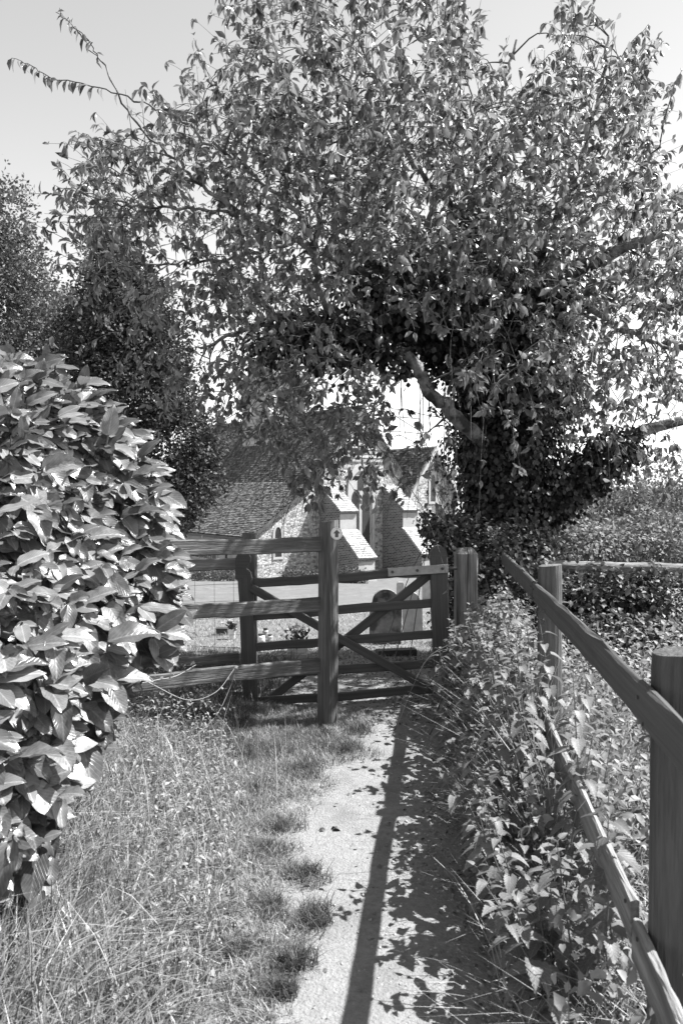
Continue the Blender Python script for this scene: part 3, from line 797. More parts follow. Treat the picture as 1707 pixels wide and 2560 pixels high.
SIL = [(230, 360), (160, 440), (200, 540), (190, 630), (230, 760), (330, 900), (420, 1000), (500, 990), (560, 1090), (640, 1180), (760, 1250), (880, 1230), (960, 1150), (1040, 1250), (1110, 1230), (1130, 1080), (1180, 1050), (1300, 1060), (1450, 1030), (1560, 1130), (1730, 1160), (1730, 560), (1640, 440), (1600, 330), (1630, 220), (1590, 130), (1480, 120), (1430, -30), (1400, 140), (1380, 220), (1330, 260), (1260, 210), (1200, 170), (1150, -40), (640, -40), (640, 90), (540, 130), (490, 260), (400, 250), (330, 320)]
r = np.random.default_rng(21)
n = 9000
tx = r.uniform(150, 1740, n); ty = r.uniform(-60, 1280, n)
ok = inpoly(tx, ty, SIL)
# fewer hanging shoots low down and few in front of the bare left limb
pr = np.full(n, .62)
pr = np.where(tx < 560, .40, pr)
pr = np.where((tx < 520) & (ty > 620), .17, pr)
pr = np.where(ty < 260, .38, pr)
pr = np.where(ty > 960, .22, pr)
pr = np.where((ty > 1000) & (tx < 1100), .24, pr); pr = np.where((ty > 1080) & (tx > 700) & (tx < 1100), .38, pr); pr = np.where((ty > 930) & (ty < 1120) & (tx > 600) & (tx < 960), .68, pr)
pr = np.where((ty > 800) & (ty < 1130) & (tx > 960) & (tx < 1230) & (np.abs((ty - 900) - (tx - 1030) * 1.16) < 110), .05, pr)
pr = np.where((ty > 1000) & (tx > 1180) & (tx < 1500), .12, pr)
ok &= r.random(n) < pr * np.where((tx > 700) & (ty < 950), .86, .72)
tx, ty = tx[ok], ty[ok]
print('tips', len(tx))
rr_ = np.hypot((tx - 960) / 850, (ty - 620) / 800).clip(0, 1)
dc = 7.0 - .9 * (1 - tx / 1700) ; half = 2.3 * np.sqrt(1 - rr_ ** 2 * .9)
td = np.clip(dc + half * r.uniform(-.7, 1.0, len(tx)), 5.5, 10.5)
td = np.where(ty > 960, np.clip(td, 5.6, 8), td)
td = np.where((tx > 1080) & (ty > 1000) & (tx < 1400), np.clip(td, 6.5, 8), td)
TP = np.array([at(a, b_, c) for a, b_, c in zip(tx, ty, td)])
dmin = np.sqrt(((TP[:, None] - NP[None]) ** 2).sum(-1)).min(1) if len(TP) * len(NP) < 5e6 else np.zeros(len(TP))
order = np.argsort(dmin)
cap = len(NP) + len(TP) * 5
AP = np.zeros((cap, 3)); AR = np.zeros(cap); AP[:len(NP)] = NP; AR[:len(NP)] = NR; cnt = len(NP)
twigs = []; LP = []; LD = []
root = at(1280, 950, 7.9)
for i in order:
    p = TP[i]; dv = p - AP[:cnt]; d2 = (dv ** 2).sum(1)
    rad = ((AP[:cnt] - root) ** 2).sum(1); rp = ((p - root) ** 2).sum()
    cost = np.sqrt(d2) + np.where(rad > rp, .6, 0) + np.where(AR[:cnt] < .004, .15, 0)
    k = int(np.argmin(cost)); s = AP[k]; L = math.sqrt(d2[k]) + 1e-6
    if L > 1.6: pass
    outd = (s - root); outd = outd / (np.linalg.norm(outd) + 1e-6)
    mid = (s + p) / 2 + outd * L * .12 + r.normal(0, L * .07, 3) + [0, 0, .05 * L]
    Q, _ = smooth_path([s, mid, p], [1, 1, 1], 3)
    r0 = min(AR[k] * .85, .008 + .010 * L)
    RR = np.linspace(max(r0, .0035), .0028, len(Q))
    # leafy shoot beyond the tip: grows out then droops
    dirn = (p - s) / L
    dirn = dirn * .7 + outd * .4 + r.normal(0, .35, 3) + [0, 0, .15]; dirn /= np.linalg.norm(dirn)
    sl = r.uniform(.22, .5)
    droop = r.uniform(-.05, .3) if ty[i] < 850 else r.uniform(.5, 1.1)
    t_ = np.linspace(0, 1, 5)[1:, None]
    sh = p + dirn * sl * t_ + np.array([0, 0, -droop * sl]) * t_ ** 2
    Q = np.vstack([Q, sh]); RR = np.concatenate([RR, np.linspace(.0026, .0012, 4)])
    twigs.append((Q, RR))
    m_ = len(Q)
    AP[cnt:cnt + 4] = Q[2:6]; AR[cnt:cnt + 4] = np.clip(RR[2:6], .0025, 1); cnt += 4
    # leaves along the shoot (and a little before it)
    seg = np.vstack([Q[-7:]]); cum = np.concatenate([[0], np.cumsum(np.linalg.norm(np.diff(seg, axis=0), axis=1))])
    nsp = r.integers(4, 7)
    for u in np.concatenate([r.uniform(.05, .8, nsp - 1), [1.0]]):     # spurs: whorls of drooping leaves
        q = np.array([np.interp(u * cum[-1], cum, seg[:, a]) for a in range(3)]); sp = r.normal(0, .5, 3)
        for k2 in range(r.integers(2, 5)):
            LP.append(q + r.normal(0, .008, 3)); LD.append(dirn * .4 + sp * .35 + r.normal(0, .55, 3) + [0, 0, -.7])
# explicit long leafy twigs reaching out over the sky at the left
for ch in ([(320, 240, 5.8), (230, 215, 5.7), (130, 195, 5.6), (80, 165, 5.6), (30, 145, 5.6)], [(250, 150, 5.8), (225, 110, 5.75), (180, 60, 5.7), (140, 30, 5.7)], [(330, 520, 6), (260, 500, 5.9), (190, 480, 5.9), (135, 462, 5.9)],
           [(330, 650, 6.2), (270, 655, 6.2), (200, 650, 6.2)], [(420, 390, 6), (330, 370, 5.9), (250, 345, 5.9), (215, 335, 5.8)], [(330, 440, 6), (260, 420, 5.9), (190, 420, 5.9)], [(1650, 350, 6.9), (1680, 230, 6.8), (1700, 170, 6.8)], [(1500, 230, 7.2), (1560, 130, 7), (1620, 60, 7)], [(1290, 250, 8), (1350, 160, 7.6), (1410, 115, 7.5)], [(1520, 90, 7.2), (1490, 40, 7.1), (1470, 20, 7)], [(420, 720, 6.4), (330, 770, 6.4), (235, 790, 6.3)]):
    Q, RR = smooth_path([at(*q) for q in ch], np.linspace(.006, .002, len(ch)), 5, .006, r); twigs.append((Q, RR))
    cum = np.concatenate([[0], np.cumsum(np.linalg.norm(np.diff(Q, axis=0), axis=1))]); dv = Q[-1] - Q[0]; dv /= np.linalg.norm(dv)
    for u in np.arange(.03, cum[-1], .022):
        q = np.array([np.interp(u, cum, Q[:, a]) for a in range(3)]); LP.append(q); LD.append(dv * .35 + r.normal(0, .5, 3) + [0, 0, -1.0])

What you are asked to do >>
Take the listing above and restate it word for word, without its pictures.

Reply to the task >>
Continue the Blender Python script for this scene: part 3, from line 797. More parts follow. Treat the picture as 1707 pixels wide and 2560 pixels high.
SIL = [(230, 360), (160, 440), (200, 540), (190, 630), (230, 760), (330, 900), (420, 1000), (500, 990), (560, 1090), (640, 1180), (760, 1250), (880, 1230), (960, 1150), (1040, 1250), (1110, 1230), (1130, 1080), (1180, 1050), (1300, 1060), (1450, 1030), (1560, 1130), (1730, 1160), (1730, 560), (1640, 440), (1600, 330), (1630, 220), (1590, 130), (1480, 120), (1430, -30), (1400, 140), (1380, 220), (1330, 260), (1260, 210), (1200, 170), (1150, -40), (640, -40), (640, 90), (540, 130), (490, 260), (400, 250), (330, 320)]
r = np.random.default_rng(21)
n = 9000
tx = r.uniform(150, 1740, n); ty = r.uniform(-60, 1280, n)
ok = inpoly(tx, ty, SIL)
# fewer hanging shoots low down and few in front of the bare left limb
pr = np.full(n, .62)
pr = np.where(tx < 560, .40, pr)
pr = np.where((tx < 520) & (ty > 620), .17, pr)
pr = np.where(ty < 260, .38, pr)
pr = np.where(ty > 960, .22, pr)
pr = np.where((ty > 1000) & (tx < 1100), .24, pr); pr = np.where((ty > 1080) & (tx > 700) & (tx < 1100), .38, pr); pr = np.where((ty > 930) & (ty < 1120) & (tx > 600) & (tx < 960), .68, pr)
pr = np.where((ty > 800) & (ty < 1130) & (tx > 960) & (tx < 1230) & (np.abs((ty - 900) - (tx - 1030) * 1.16) < 110), .05, pr)
pr = np.where((ty > 1000) & (tx > 1180) & (tx < 1500), .12, pr)
ok &= r.random(n) < pr * np.where((tx > 700) & (ty < 950), .86, .72)
tx, ty = tx[ok], ty[ok]
print('tips', len(tx))
rr_ = np.hypot((tx - 960) / 850, (ty - 620) / 800).clip(0, 1)
dc = 7.0 - .9 * (1 - tx / 1700) ; half = 2.3 * np.sqrt(1 - rr_ ** 2 * .9)
td = np.clip(dc + half * r.uniform(-.7, 1.0, len(tx)), 5.5, 10.5)
td = np.where(ty > 960, np.clip(td, 5.6, 8), td)
td = np.where((tx > 1080) & (ty > 1000) & (tx < 1400), np.clip(td, 6.5, 8), td)
TP = np.array([at(a, b_, c) for a, b_, c in zip(tx, ty, td)])
dmin = np.sqrt(((TP[:, None] - NP[None]) ** 2).sum(-1)).min(1) if len(TP) * len(NP) < 5e6 else np.zeros(len(TP))
order = np.argsort(dmin)
cap = len(NP) + len(TP) * 5
AP = np.zeros((cap, 3)); AR = np.zeros(cap); AP[:len(NP)] = NP; AR[:len(NP)] = NR; cnt = len(NP)
twigs = []; LP = []; LD = []
root = at(1280, 950, 7.9)
for i in order:
    p = TP[i]; dv = p - AP[:cnt]; d2 = (dv ** 2).sum(1)
    rad = ((AP[:cnt] - root) ** 2).sum(1); rp = ((p - root) ** 2).sum()
    cost = np.sqrt(d2) + np.where(rad > rp, .6, 0) + np.where(AR[:cnt] < .004, .15, 0)
    k = int(np.argmin(cost)); s = AP[k]; L = math.sqrt(d2[k]) + 1e-6
    if L > 1.6: pass
    outd = (s - root); outd = outd / (np.linalg.norm(outd) + 1e-6)
    mid = (s + p) / 2 + outd * L * .12 + r.normal(0, L * .07, 3) + [0, 0, .05 * L]
    Q, _ = smooth_path([s, mid, p], [1, 1, 1], 3)
    r0 = min(AR[k] * .85, .008 + .010 * L)
    RR = np.linspace(max(r0, .0035), .0028, len(Q))
    # leafy shoot beyond the tip: grows out then droops
    dirn = (p - s) / L
    dirn = dirn * .7 + outd * .4 + r.normal(0, .35, 3) + [0, 0, .15]; dirn /= np.linalg.norm(dirn)
    sl = r.uniform(.22, .5)
    droop = r.uniform(-.05, .3) if ty[i] < 850 else r.uniform(.5, 1.1)
    t_ = np.linspace(0, 1, 5)[1:, None]
    sh = p + dirn * sl * t_ + np.array([0, 0, -droop * sl]) * t_ ** 2
    Q = np.vstack([Q, sh]); RR = np.concatenate([RR, np.linspace(.0026, .0012, 4)])
    twigs.append((Q, RR))
    m_ = len(Q)
    AP[cnt:cnt + 4] = Q[2:6]; AR[cnt:cnt + 4] = np.clip(RR[2:6], .0025, 1); cnt += 4
    # leaves along the shoot (and a little before it)
    seg = np.vstack([Q[-7:]]); cum = np.concatenate([[0], np.cumsum(np.linalg.norm(np.diff(seg, axis=0), axis=1))])
    nsp = r.integers(4, 7)
    for u in np.concatenate([r.uniform(.05, .8, nsp - 1), [1.0]]):     # spurs: whorls of drooping leaves
        q = np.array([np.interp(u * cum[-1], cum, seg[:, a]) for a in range(3)]); sp = r.normal(0, .5, 3)
        for k2 in range(r.integers(2, 5)):
            LP.append(q + r.normal(0, .008, 3)); LD.append(dirn * .4 + sp * .35 + r.normal(0, .55, 3) + [0, 0, -.7])
# explicit long leafy twigs reaching out over the sky at the left
for ch in ([(320, 240, 5.8), (230, 215, 5.7), (130, 195, 5.6), (80, 165, 5.6), (30, 145, 5.6)], [(250, 150, 5.8), (225, 110, 5.75), (180, 60, 5.7), (140, 30, 5.7)], [(330, 520, 6), (260, 500, 5.9), (190, 480, 5.9), (135, 462, 5.9)],
           [(330, 650, 6.2), (270, 655, 6.2), (200, 650, 6.2)], [(420, 390, 6), (330, 370, 5.9), (250, 345, 5.9), (215, 335, 5.8)], [(330, 440, 6), (260, 420, 5.9), (190, 420, 5.9)], [(1650, 350, 6.9), (1680, 230, 6.8), (1700, 170, 6.8)], [(1500, 230, 7.2), (1560, 130, 7), (1620, 60, 7)], [(1290, 250, 8), (1350, 160, 7.6), (1410, 115, 7.5)], [(1520, 90, 7.2), (1490, 40, 7.1), (1470, 20, 7)], [(420, 720, 6.4), (330, 770, 6.4), (235, 790, 6.3)]):
    Q, RR = smooth_path([at(*q) for q in ch], np.linspace(.006, .002, len(ch)), 5, .006, r); twigs.append((Q, RR))
    cum = np.concatenate([[0], np.cumsum(np.linalg.norm(np.diff(Q, axis=0), axis=1))]); dv = Q[-1] - Q[0]; dv /= np.linalg.norm(dv)
    for u in np.arange(.03, cum[-1], .022):
        q = np.array([np.interp(u, cum, Q[:, a]) for a in range(3)]); LP.append(q); LD.append(dv * .35 + r.normal(0, .5, 3) + [0, 0, -1.0])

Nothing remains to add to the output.